Nota-se que as categorizações das posições dos respondentes no campo não são
assinaladas apenas a partir dos cargos ocupados na estrutura organizacional. É possível
perceber esses pequenos desacordos porque as categorizações levam em conta justamente as
relações entre os respondentes e os demais colaboradores dentro de suas ações cotidianas e
não procuram aplicar forçosamente a teoria sobre a prática. Aliás, as distâncias entre cada
uma das categorias são dinâmicas e flexíveis de modo que R3 e R4 utilizam ao mesmo tempo
duas estratégias de valorização simbólica diferentes. O próprio R2 demonstra utilizar em
determinadas situações estratégias de “distinção” e até mesmo de “menosprezo”,
especialmente quando percebe que alguma unidade de negócios não consegue atingir
determinadas metas por falta de comprometimento de seus colaboradores.
Considerações finais
Tendo em vista a realização da análise do Programa do Crediamigo, pode-se
afirmar que é possível elucidar os significados subjacentes às estratégias utilizadas por
colaboradores para atribuir valor aos propósitos de uma determinada organização a partir das
contribuições de Bourdieu e Thompson sobre a cultura como um campo de relações de força
manifestadas dentro da área da significação.
Embora a análise do Programa do Crediamigo não tenha revelado maiores
conflitos entre os seus colaboradores, foi possível esclarecer, por meio deste estudo, algumas
dimensões relacionadas aos sistemas simbólicos do Programa, como, por exemplo, a
existência de uma linha de pensamento comum quanto à realização dos negócios.

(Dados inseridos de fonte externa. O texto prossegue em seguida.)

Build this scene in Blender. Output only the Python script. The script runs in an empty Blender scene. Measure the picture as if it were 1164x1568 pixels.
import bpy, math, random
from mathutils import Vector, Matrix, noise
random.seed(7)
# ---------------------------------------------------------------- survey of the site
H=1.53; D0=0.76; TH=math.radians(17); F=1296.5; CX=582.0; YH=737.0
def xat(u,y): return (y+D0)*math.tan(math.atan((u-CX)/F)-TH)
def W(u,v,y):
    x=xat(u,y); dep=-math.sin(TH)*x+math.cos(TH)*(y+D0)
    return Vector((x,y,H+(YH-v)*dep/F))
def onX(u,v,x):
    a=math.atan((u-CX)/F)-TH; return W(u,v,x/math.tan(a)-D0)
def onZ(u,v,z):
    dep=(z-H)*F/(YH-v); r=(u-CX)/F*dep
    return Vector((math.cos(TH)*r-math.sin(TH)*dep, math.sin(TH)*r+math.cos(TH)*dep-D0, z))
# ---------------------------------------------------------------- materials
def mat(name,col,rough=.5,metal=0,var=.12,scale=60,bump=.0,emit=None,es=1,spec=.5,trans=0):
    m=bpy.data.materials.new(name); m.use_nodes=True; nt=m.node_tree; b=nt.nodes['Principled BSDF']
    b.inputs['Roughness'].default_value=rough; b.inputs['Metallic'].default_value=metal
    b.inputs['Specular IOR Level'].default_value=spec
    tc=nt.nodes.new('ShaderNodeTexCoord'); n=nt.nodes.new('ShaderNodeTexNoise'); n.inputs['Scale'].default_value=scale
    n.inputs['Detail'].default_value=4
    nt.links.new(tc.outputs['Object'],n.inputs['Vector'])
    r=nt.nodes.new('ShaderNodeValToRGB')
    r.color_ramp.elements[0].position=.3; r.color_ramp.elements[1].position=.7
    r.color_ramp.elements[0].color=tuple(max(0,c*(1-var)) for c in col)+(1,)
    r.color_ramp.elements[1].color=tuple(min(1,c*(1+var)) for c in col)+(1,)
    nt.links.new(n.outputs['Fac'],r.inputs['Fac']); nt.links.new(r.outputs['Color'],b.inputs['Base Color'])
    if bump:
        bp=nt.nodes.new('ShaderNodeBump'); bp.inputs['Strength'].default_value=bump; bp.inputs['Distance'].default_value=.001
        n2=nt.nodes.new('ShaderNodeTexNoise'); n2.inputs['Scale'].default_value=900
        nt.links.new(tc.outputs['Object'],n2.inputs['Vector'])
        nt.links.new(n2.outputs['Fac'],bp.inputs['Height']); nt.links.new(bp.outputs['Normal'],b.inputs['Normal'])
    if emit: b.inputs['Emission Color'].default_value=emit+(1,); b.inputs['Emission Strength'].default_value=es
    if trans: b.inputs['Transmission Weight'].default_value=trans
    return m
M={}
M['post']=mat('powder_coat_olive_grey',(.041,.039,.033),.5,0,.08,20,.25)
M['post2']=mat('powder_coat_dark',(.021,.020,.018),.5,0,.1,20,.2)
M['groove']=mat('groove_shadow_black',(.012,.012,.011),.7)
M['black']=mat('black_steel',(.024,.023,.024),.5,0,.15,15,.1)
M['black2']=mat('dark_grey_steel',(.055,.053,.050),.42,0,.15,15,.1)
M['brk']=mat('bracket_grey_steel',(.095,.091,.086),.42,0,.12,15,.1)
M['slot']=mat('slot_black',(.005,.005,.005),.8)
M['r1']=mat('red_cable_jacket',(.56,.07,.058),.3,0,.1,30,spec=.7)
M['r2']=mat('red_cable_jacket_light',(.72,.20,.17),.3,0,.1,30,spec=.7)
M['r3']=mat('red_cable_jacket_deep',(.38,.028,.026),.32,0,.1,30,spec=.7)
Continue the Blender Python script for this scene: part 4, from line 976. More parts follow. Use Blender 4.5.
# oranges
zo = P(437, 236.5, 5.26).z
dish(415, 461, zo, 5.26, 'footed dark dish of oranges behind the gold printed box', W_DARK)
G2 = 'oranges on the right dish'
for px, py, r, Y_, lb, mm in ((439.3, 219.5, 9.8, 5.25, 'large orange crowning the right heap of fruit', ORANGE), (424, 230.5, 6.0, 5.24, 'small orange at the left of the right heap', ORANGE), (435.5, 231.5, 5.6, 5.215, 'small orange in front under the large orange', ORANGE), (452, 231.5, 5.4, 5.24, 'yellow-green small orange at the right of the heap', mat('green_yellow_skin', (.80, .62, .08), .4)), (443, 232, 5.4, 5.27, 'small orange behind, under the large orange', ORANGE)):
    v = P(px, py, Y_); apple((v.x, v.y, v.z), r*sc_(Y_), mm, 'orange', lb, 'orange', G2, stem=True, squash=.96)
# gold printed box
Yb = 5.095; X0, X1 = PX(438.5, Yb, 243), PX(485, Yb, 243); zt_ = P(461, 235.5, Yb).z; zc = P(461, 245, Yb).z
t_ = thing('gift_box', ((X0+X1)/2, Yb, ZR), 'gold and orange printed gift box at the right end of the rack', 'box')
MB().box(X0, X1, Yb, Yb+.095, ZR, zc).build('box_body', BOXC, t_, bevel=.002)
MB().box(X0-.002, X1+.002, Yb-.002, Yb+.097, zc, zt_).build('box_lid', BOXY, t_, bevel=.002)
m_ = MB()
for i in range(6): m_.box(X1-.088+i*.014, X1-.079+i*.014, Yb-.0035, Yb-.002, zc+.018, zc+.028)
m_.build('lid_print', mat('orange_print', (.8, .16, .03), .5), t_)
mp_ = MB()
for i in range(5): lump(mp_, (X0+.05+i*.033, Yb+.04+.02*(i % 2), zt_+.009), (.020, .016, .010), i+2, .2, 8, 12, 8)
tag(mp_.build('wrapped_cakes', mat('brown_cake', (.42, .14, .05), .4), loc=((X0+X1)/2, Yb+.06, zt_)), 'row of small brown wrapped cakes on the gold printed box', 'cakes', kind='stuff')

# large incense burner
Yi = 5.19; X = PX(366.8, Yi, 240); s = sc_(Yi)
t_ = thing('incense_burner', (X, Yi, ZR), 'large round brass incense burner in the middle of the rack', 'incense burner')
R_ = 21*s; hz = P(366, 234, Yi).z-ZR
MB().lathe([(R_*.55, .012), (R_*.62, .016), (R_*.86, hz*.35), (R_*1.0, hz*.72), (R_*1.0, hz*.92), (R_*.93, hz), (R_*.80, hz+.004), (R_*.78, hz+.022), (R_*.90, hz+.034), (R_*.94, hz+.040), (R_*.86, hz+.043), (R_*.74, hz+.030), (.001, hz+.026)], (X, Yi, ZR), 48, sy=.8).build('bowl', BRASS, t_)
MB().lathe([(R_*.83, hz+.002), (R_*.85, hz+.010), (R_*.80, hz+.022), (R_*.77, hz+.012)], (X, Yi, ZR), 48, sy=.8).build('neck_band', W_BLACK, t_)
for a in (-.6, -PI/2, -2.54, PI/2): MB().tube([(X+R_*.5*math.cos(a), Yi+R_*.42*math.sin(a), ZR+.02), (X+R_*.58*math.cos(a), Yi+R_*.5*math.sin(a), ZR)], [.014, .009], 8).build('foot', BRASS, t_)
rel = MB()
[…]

Em termos gerais, foi possível perceber que no caso do Programa do Crediamigo
prevalece, de fato, o compromisso com os propósitos organizacionais, o trabalho em equipe, a
negociação das metas operacionais, a preocupação de oferecer ao cliente a orientação
necessária para o uso do crédito e, conseqüentemente, resultados econômicos e sociais
satisfatórios. Entretanto, destaca-se que, embora possua atualmente quase 300 mil clientes, o
Crediamigo não realiza nenhum trabalho no sentido de integrar as ações empreendedoras
desses clientes em redes, em arranjos produtivos locais (APLs) ou quaisquer atividades
coletivas que possam maximizar o impacto do crédito sobre o desenvolvimento sócioterritorial dos espaços geográficos onde atua. Esse destaque representa, por fim, uma
proposição de redirecionamento estratégico proposta pelos autores desta pesquisa ao
Crediamigo.
Destacar ainda, que o método utilizado na pesquisa foi bastante eficiente para o
cumprimento do seu objetivo central, isto é, para a compreensão da dinâmica dos sistemas
simbólicos do Programa do Crediamigo.
Em termo de sugestão, recomenda-se a realização de outros estudos empíricos e
também o desenvolvimento de práticas de gestão que utilizem as categorias teórico-analíticas
propostas por Thompson, especialmente em organizações que estejam passando por processos
de mudanças ou que sejam caracterizadas por conflitos internos. Essas categorias podem
ainda serem aplicadas em serviços de consultoria relacionados à cultura e ao clima
organizacional.
Por fim, sugere-se um estudo mais voltado para as práticas de valorização
simbólica em detrimento das proposições teóricas. Um estudo desse tipo pode procurar
estabelecer as categorias teórico-analíticas por meio dos próprios dados coletados em campo e
a partir daí estabelecer proposições que constituam uma teoria (Grounded Theory). Esse tipo
de metodologia é adequado para casos que não podem ser facilmente solucionados através dos
conhecimentos acumulados pela literatura especializada.